■ **WORK TO DO**:
Repeat each line word for word.

■ **INFORMATION SHOWN**:
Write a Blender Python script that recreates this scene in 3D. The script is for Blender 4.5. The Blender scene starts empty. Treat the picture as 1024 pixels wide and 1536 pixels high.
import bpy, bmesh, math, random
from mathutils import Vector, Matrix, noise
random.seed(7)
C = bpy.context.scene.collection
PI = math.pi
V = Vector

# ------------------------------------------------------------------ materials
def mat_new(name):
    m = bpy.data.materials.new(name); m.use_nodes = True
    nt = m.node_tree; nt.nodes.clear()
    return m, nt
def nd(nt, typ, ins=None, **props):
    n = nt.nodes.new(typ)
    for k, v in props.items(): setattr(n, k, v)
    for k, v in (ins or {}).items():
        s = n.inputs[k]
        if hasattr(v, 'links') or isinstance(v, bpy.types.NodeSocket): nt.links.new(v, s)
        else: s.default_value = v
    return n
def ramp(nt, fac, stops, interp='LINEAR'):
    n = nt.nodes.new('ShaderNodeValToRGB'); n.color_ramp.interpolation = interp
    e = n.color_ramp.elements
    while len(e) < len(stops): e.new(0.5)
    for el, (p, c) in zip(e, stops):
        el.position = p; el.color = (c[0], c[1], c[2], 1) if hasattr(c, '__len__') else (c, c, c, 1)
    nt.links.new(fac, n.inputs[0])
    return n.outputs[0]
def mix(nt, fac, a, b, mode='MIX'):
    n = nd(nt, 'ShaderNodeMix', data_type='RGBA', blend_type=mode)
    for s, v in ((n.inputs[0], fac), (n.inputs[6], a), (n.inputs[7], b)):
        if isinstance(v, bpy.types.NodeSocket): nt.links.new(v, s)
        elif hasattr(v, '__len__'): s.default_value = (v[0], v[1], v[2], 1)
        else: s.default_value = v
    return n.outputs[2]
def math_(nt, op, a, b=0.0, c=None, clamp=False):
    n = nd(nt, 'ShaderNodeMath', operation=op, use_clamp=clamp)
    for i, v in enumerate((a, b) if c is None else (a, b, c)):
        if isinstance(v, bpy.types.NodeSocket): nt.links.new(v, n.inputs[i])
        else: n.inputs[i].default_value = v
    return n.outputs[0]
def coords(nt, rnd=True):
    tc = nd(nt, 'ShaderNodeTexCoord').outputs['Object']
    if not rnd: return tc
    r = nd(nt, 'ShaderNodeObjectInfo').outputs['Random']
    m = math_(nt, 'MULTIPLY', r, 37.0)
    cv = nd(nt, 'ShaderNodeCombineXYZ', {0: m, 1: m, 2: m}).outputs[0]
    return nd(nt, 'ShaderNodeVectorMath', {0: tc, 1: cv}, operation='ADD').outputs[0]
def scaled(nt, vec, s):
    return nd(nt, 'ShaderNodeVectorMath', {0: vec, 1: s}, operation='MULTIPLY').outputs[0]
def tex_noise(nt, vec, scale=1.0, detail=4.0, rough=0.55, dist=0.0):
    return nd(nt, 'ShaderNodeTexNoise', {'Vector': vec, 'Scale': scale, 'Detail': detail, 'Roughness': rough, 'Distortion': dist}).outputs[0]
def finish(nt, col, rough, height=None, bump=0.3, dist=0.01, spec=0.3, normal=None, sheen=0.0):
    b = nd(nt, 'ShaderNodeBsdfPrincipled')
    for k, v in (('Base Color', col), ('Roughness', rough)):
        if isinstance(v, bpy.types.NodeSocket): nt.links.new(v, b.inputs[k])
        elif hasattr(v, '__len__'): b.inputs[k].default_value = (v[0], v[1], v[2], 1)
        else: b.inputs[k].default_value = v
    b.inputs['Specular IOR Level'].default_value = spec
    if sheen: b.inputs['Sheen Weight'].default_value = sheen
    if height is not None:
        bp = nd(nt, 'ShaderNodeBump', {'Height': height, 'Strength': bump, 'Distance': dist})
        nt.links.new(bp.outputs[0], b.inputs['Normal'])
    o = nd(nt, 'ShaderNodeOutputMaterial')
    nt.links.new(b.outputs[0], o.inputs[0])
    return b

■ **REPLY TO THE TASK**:
Write a Blender Python script that recreates this scene in 3D. The script is for Blender 4.5. The Blender scene starts empty. Treat the picture as 1024 pixels wide and 1536 pixels high.
import bpy, bmesh, math, random
from mathutils import Vector, Matrix, noise
random.seed(7)
C = bpy.context.scene.collection
PI = math.pi
V = Vector

# ------------------------------------------------------------------ materials
def mat_new(name):
    m = bpy.data.materials.new(name); m.use_nodes = True
    nt = m.node_tree; nt.nodes.clear()
    return m, nt
def nd(nt, typ, ins=None, **props):
    n = nt.nodes.new(typ)
    for k, v in props.items(): setattr(n, k, v)
    for k, v in (ins or {}).items():
        s = n.inputs[k]
        if hasattr(v, 'links') or isinstance(v, bpy.types.NodeSocket): nt.links.new(v, s)
        else: s.default_value = v
    return n
def ramp(nt, fac, stops, interp='LINEAR'):
    n = nt.nodes.new('ShaderNodeValToRGB'); n.color_ramp.interpolation = interp
    e = n.color_ramp.elements
    while len(e) < len(stops): e.new(0.5)
    for el, (p, c) in zip(e, stops):
        el.position = p; el.color = (c[0], c[1], c[2], 1) if hasattr(c, '__len__') else (c, c, c, 1)
    nt.links.new(fac, n.inputs[0])
    return n.outputs[0]
def mix(nt, fac, a, b, mode='MIX'):
    n = nd(nt, 'ShaderNodeMix', data_type='RGBA', blend_type=mode)
    for s, v in ((n.inputs[0], fac), (n.inputs[6], a), (n.inputs[7], b)):
        if isinstance(v, bpy.types.NodeSocket): nt.links.new(v, s)
        elif hasattr(v, '__len__'): s.default_value = (v[0], v[1], v[2], 1)
        else: s.default_value = v
    return n.outputs[2]
def math_(nt, op, a, b=0.0, c=None, clamp=False):
    n = nd(nt, 'ShaderNodeMath', operation=op, use_clamp=clamp)
    for i, v in enumerate((a, b) if c is None else (a, b, c)):
        if isinstance(v, bpy.types.NodeSocket): nt.links.new(v, n.inputs[i])
        else: n.inputs[i].default_value = v
    return n.outputs[0]
def coords(nt, rnd=True):
    tc = nd(nt, 'ShaderNodeTexCoord').outputs['Object']
    if not rnd: return tc
    r = nd(nt, 'ShaderNodeObjectInfo').outputs['Random']
    m = math_(nt, 'MULTIPLY', r, 37.0)
    cv = nd(nt, 'ShaderNodeCombineXYZ', {0: m, 1: m, 2: m}).outputs[0]
    return nd(nt, 'ShaderNodeVectorMath', {0: tc, 1: cv}, operation='ADD').outputs[0]
def scaled(nt, vec, s):
    return nd(nt, 'ShaderNodeVectorMath', {0: vec, 1: s}, operation='MULTIPLY').outputs[0]
def tex_noise(nt, vec, scale=1.0, detail=4.0, rough=0.55, dist=0.0):
    return nd(nt, 'ShaderNodeTexNoise', {'Vector': vec, 'Scale': scale, 'Detail': detail, 'Roughness': rough, 'Distortion': dist}).outputs[0]
def finish(nt, col, rough, height=None, bump=0.3, dist=0.01, spec=0.3, normal=None, sheen=0.0):
    b = nd(nt, 'ShaderNodeBsdfPrincipled')
    for k, v in (('Base Color', col), ('Roughness', rough)):
        if isinstance(v, bpy.types.NodeSocket): nt.links.new(v, b.inputs[k])
        elif hasattr(v, '__len__'): b.inputs[k].default_value = (v[0], v[1], v[2], 1)
        else: b.inputs[k].default_value = v
    b.inputs['Specular IOR Level'].default_value = spec
    if sheen: b.inputs['Sheen Weight'].default_value = sheen
    if height is not None:
        bp = nd(nt, 'ShaderNodeBump', {'Height': height, 'Strength': bump, 'Distance': dist})
        nt.links.new(bp.outputs[0], b.inputs['Normal'])
    o = nd(nt, 'ShaderNodeOutputMaterial')
    nt.links.new(b.outputs[0], o.inputs[0])
    return b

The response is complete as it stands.